Written task:
Collect the lines of the entries where "scene" shows up.

Task input:

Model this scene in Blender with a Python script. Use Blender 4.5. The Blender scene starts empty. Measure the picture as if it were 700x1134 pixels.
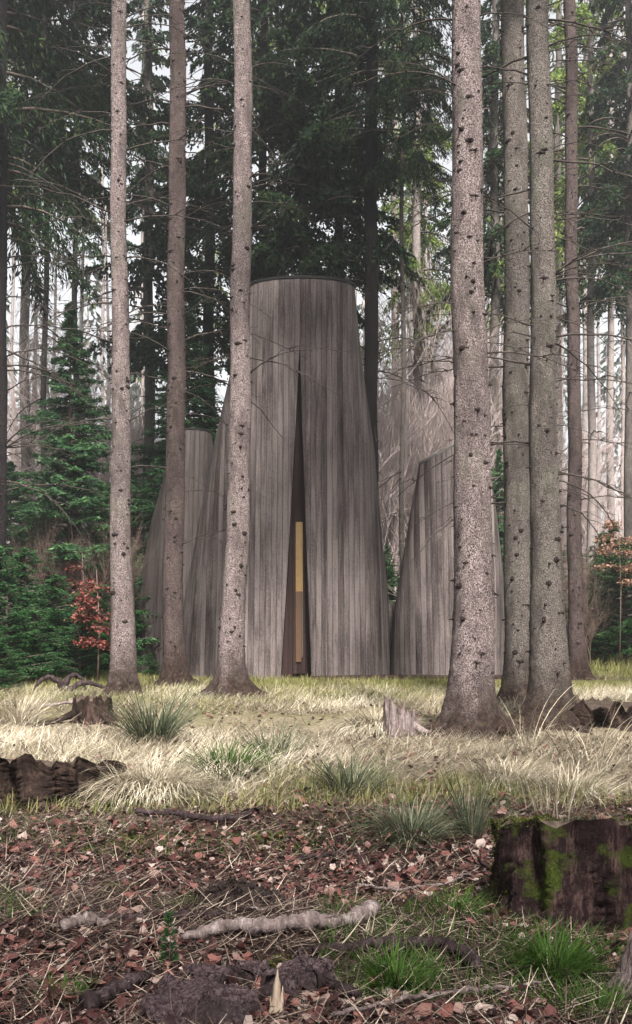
import bpy, math, random
import numpy as np
from mathutils import Vector, Matrix
R = math.radians
rng = np.random.default_rng(7)
random.seed(7)
scn = bpy.context.scene
COL = scn.collection

# ------------------------------------------------------------------ camera, sky, sun, exposure
F, UH, VH, CZ = 1100.0, 350.0, 700.0, 1.2
cd = bpy.data.cameras.new('camera'); cam = bpy.data.objects.new('camera', cd); COL.objects.link(cam)
cd.sensor_fit = 'VERTICAL'; cd.sensor_height = 36; cd.sensor_width = 36
cd.lens = F / 1134 * 36
cd.shift_y = (VH - 567) / 1134
cd.clip_start = 0.05; cd.clip_end = 1000
cam.location = (0, 0, CZ); cam.rotation_euler = (R(90), 0, 0)
scn.camera = cam

SUN_EL, SUN_AZ = 50, 168          # azimuth clockwise from +Y
w = bpy.data.worlds.new('World'); scn.world = w; w.use_nodes = True
nt = w.node_tree; bg = nt.nodes['Background']
sky = nt.nodes.new('ShaderNodeTexSky'); sky.sky_type = 'NISHITA'; sky.sun_disc = False
sky.sun_elevation = R(SUN_EL); sky.sun_rotation = R(SUN_AZ); sky.dust_density = 4.0; sky.air_density = 1.0
hs = nt.nodes.new('ShaderNodeHueSaturation'); hs.inputs['Saturation'].default_value = 0.12
nt.links.new(sky.outputs[0], hs.inputs['Color']); nt.links.new(hs.outputs[0], bg.inputs['Color'])
bg.inputs['Strength'].default_value = 0.08
sd = bpy.data.lights.new('sun', 'SUN'); sun = bpy.data.objects.new('sun', sd); COL.objects.link(sun)
sd.energy = 4.9; sd.angle = R(7); sd.color = (1, 0.95, 0.88)
sv = Vector((math.sin(R(SUN_AZ)) * math.cos(R(SUN_EL)), math.cos(R(SUN_AZ)) * math.cos(R(SUN_EL)), math.sin(R(SUN_EL))))
sun.rotation_euler = sv.to_track_quat('Z', 'Y').to_euler(); sun.location = (0, 0, 40)
scn.view_settings.view_transform = 'Standard'; scn.view_settings.look = 'None'
scn.view_settings.gamma = 1; scn.view_settings.use_curve_mapping = False
scn.view_settings.exposure = 2.15
HAZE = 0.0032

# ------------------------------------------------------------------ helpers
_k = rng.normal(size=(14, 2)); _k = _k / np.linalg.norm(_k, axis=1)[:, None]
_f = np.array([.5, .8, 1.1, 1.6, 2.1, 2.9, 3.7, 5, 6.4, 8, 11, 14, 18, 23.]); _p = rng.uniform(0, 6.28, 14)
def bumps(x, y):
    x = np.asarray(x, float); y = np.asarray(y, float); s = 0
    for i in range(14):
        s = s + np.sin((x * _k[i, 0] + y * _k[i, 1]) * _f[i] + _p[i]) / (_f[i] ** 0.85)
    return s
def zg(x, y):
    x = np.asarray(x, float); y = np.asarray(y, float)
    base = np.interp(y, [-130, -10, 5, 10, 15.3, 19.5, 25, 40, 80, 140], [0, 0, 0, .15, .43, .44, .75, 1.15, 2.2, 4.5])
    amp = np.interp(y, [0, 3, 12, 15, 20, 30, 60], [.03, .028, .03, .008, .008, .05, .1])
    m = 0.22 * np.exp(-(((x - 4.0) / 1.0) ** 2 + ((y - 12.0) / 1.0) ** 2))
    m = m + 0.13 * np.exp(-(((x - .75) / .45) ** 2 + ((y - 11.1) / .4) ** 2))
    return base + amp * bumps(x, y) + m
def gY(u, v):
    lo, hi = 2.0, 90.0
    for _ in range(50):
        m = (lo + hi) / 2
        if float(zg((u - UH) / F * m, m)) < CZ - (v - VH) / F * m: lo = m
        else: hi = m
    return lo
def G(u, v):
    Y = gY(u, v); x = (u - UH) / F * Y
    return np.array([x, Y, float(zg(x, Y))])
def PX(u, v, Y): return np.array([(u - UH) / F * Y, Y, CZ - (v - VH) / F * Y])

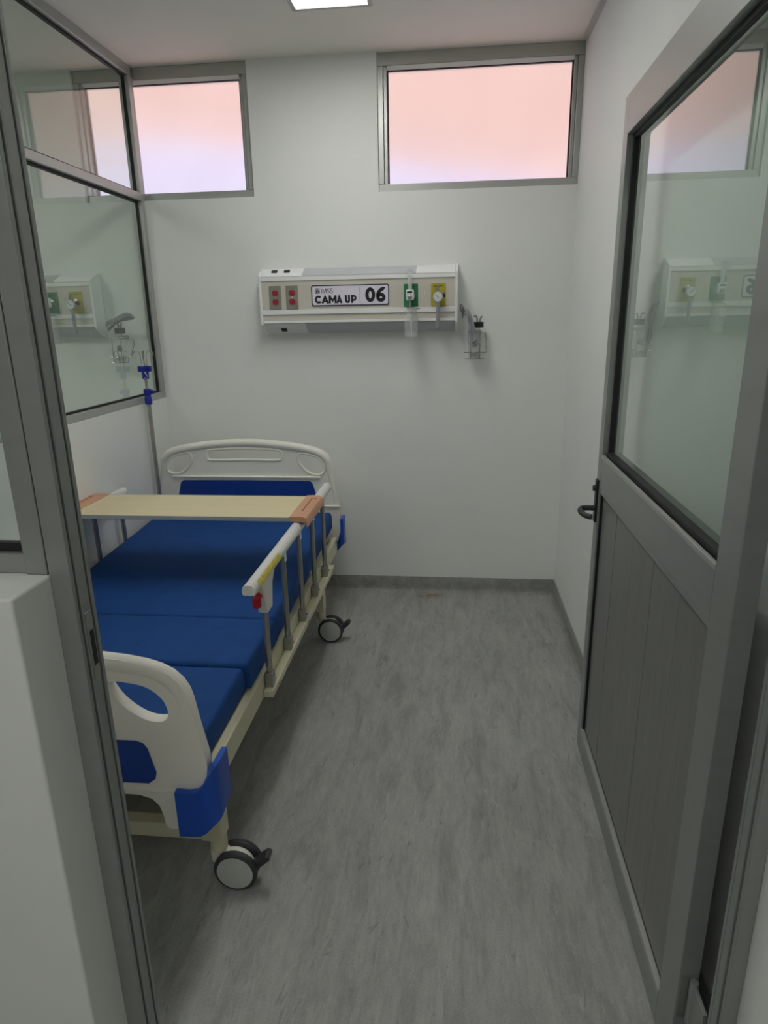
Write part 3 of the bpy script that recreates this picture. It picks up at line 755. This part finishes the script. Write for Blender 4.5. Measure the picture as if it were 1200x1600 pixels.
# ---- IV pole
iv = tag(empty('iv_pole', (BX - 0.990, BY + 1.870, 0.4525)), 'steel drip pole with blue collars and hooks standing at the bed head', 'drip pole')
z0 = 0.4525
MB().cyl((0, 0, 0.0), (0, 0, 1.165 - z0), 0.0110, 16).build('lower_tube', M['chrome'], iv)
MB().cyl((0, 0, 1.165 - z0), (0, 0, 1.290 - z0), 0.0075, 14).build('upper_tube', M['chrome'], iv)
MB().lathe((0, 0, 1.140 - z0), [(0.0165, 0), (0.0185, 0.006), (0.0185, 0.036), (0.0150, 0.042), (0.0150, 0.048), (0.0195, 0.054), (0.0195, 0.076), (0.015, 0.082)], 20).box(0.012, 0.032, -0.006, 0.006, 1.195 - z0, 1.216 - z0).build('collar', M['iv_blue'], iv, bevel=0.0015)
hd = MB().lathe((0, 0, 1.268 - z0), [(0.012, 0), (0.017, 0.006), (0.018, 0.040), (0.015, 0.046)], 20).box(-0.034, 0.034, -0.011, 0.011, 1.308 - z0, 1.336 - z0).box(-0.011, 0.011, -0.034, 0.034, 1.308 - z0, 1.336 - z0).build('hook_head', M['iv_blue'], iv, bevel=0.003)
for k in range(4):
    a = math.pi / 2 * k + 0.35
    pts = [(0.012, 1.330), (0.014, 1.375), (0.016, 1.400), (0.026, 1.412), (0.040, 1.410), (0.049, 1.398), (0.046, 1.385), (0.032, 1.381)]
    pts = smooth_loop([(r * math.cos(a), r * math.sin(a), z - z0) for r, z in pts], 3, False)
    MB().tube(pts, 0.0022, 8).build('hook', M['chrome'], iv)
MB().tube(smooth_loop([(0.0, -0.020, 1.322 - z0), (0.014, -0.026, 1.300 - z0), (0.024, -0.026, 1.282 - z0), (0.014, -0.026, 1.270 - z0), (0.006, -0.024, 1.280 - z0)], 3, False), 0.002, 8).build('clip_hook', M['steel'], iv)

# ---- head wall unit
HX, HZ = -0.495, 1.482
hw = tag(empty('headwall_unit', (HX, YB, HZ)), 'white wall-mounted bed-head service panel reading CAMA UP 06', 'medical panel')
def hx(x): return x - HX
def hy(y): return y - YB
def hzz(z): return z - HZ
prof = [(3.5795, 1.484), (3.550, 1.487), (3.492, 1.524), (3.482, 1.533), (3.482, 1.762), (3.492, 1.771), (3.550, 1.799), (3.5795, 1.803)]
def grow(p, d):
    return [(min(3.5795, 3.53 + (y - 3.53) * (1 + d)), 1.6435 + (z - 1.6435) * (1 + d * 0.35)) for y, z in p]
lp = lambda p: [(hy(y), hzz(z)) for y, z in p]
MB().prism_x(lp(prof), hx(-0.992), hx(0.002)).build('body', M['hw_beige'], hw)
for x0, x1 in ((-1.006, -0.992), (0.002, 0.016)):
    MB().prism_x(lp(grow(prof, 0.16)), hx(x0), hx(x1)).build('end_cap', M['hw_white'], hw, bevel=0.004)
def band(nm, mm, x0, x1, za, zb, d, parent=hw, bevel=0.001):
    return MB().box(hx(x0), hx(x1), hy(3.482 - d), hy(3.4815), hzz(za), hzz(zb)).build(nm, mm, parent, bevel=bevel)
band('trim_rail', M['hw_white'], -0.9915, 0.0015, 1.742, 1.760, 0.005)
band('trim_rail', M['hw_white'], -0.9915, 0.0015, 1.577, 1.600, 0.006)
band('trim_rail', M['hw_white'], -0.9915, 0.0015, 1.534, 1.546, 0.005)
up = [(3.4825, 1.7655), (3.4915, 1.7745), (3.550, 1.8025), (3.5795, 1.8065), (3.5795, 1.8035), (3.550, 1.7995), (3.4925, 1.7715), (3.484, 1.7635)]
dn = [(3.4825, 1.5295), (3.4915, 1.5205), (3.550, 1.4835), (3.5795, 1.4805), (3.5795, 1.4838), (3.550, 1.4868), (3.4925, 1.5238), (3.484, 1.5317)]
def cover(nm, mm, p, x0, x1): return MB().prism_x(lp(p), hx(x0), hx(x1)).build(nm, mm, hw)
cl = cover('end_cover', M['hw_white'], up, -0.991, -0.778)
cover('lamp_cover', M['hw_grey'], up, -0.777, -0.195)
cover('end_cover', M['hw_white'], up, -0.194, 0.001)
cb = cover('end_cover', M['hw_white'], dn, -0.991, -0.772)
cover('lamp_cover', M['hw_grey'], dn, -0.771, 0.001)
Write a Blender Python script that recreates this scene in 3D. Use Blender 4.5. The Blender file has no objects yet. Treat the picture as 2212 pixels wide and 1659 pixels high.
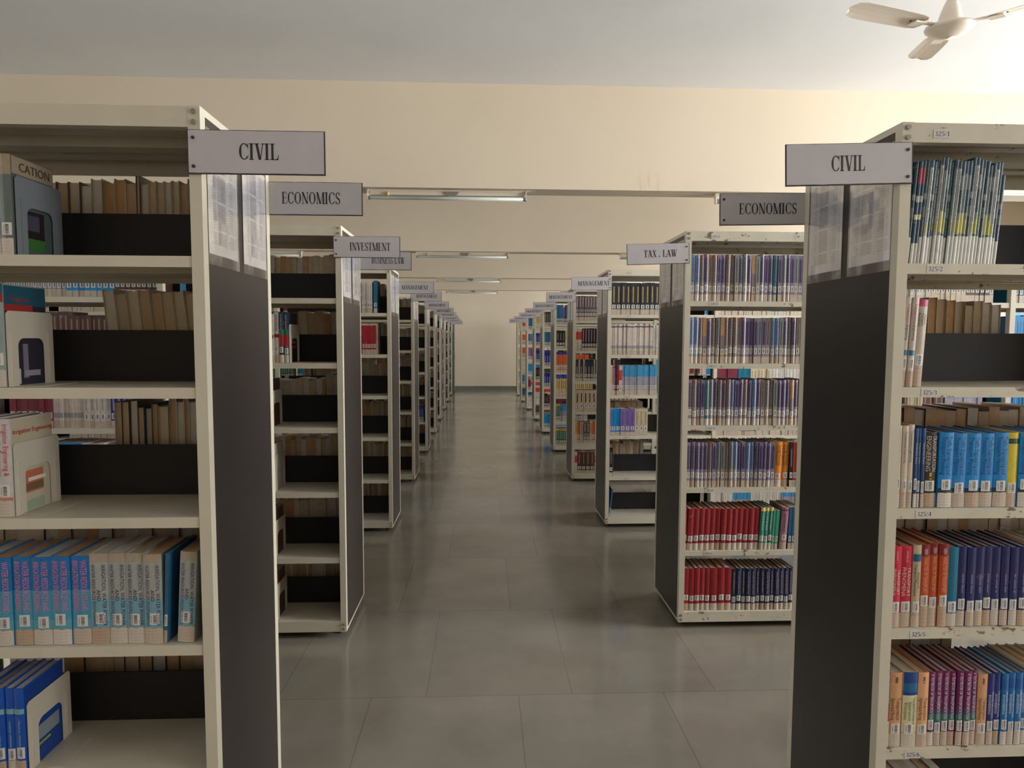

Complete answer:
Model this scene in Blender with a Python script. Use Blender 4.5. The Blender scene starts empty. Measure the picture as if it were 700x1134 pixels.
scn = bpy.context.scene
Write a Blender Python script that recreates this scene in 3D. Use Blender 4.5. The Blender file has no objects yet. Treat the picture as 2212 pixels wide and 1659 pixels high.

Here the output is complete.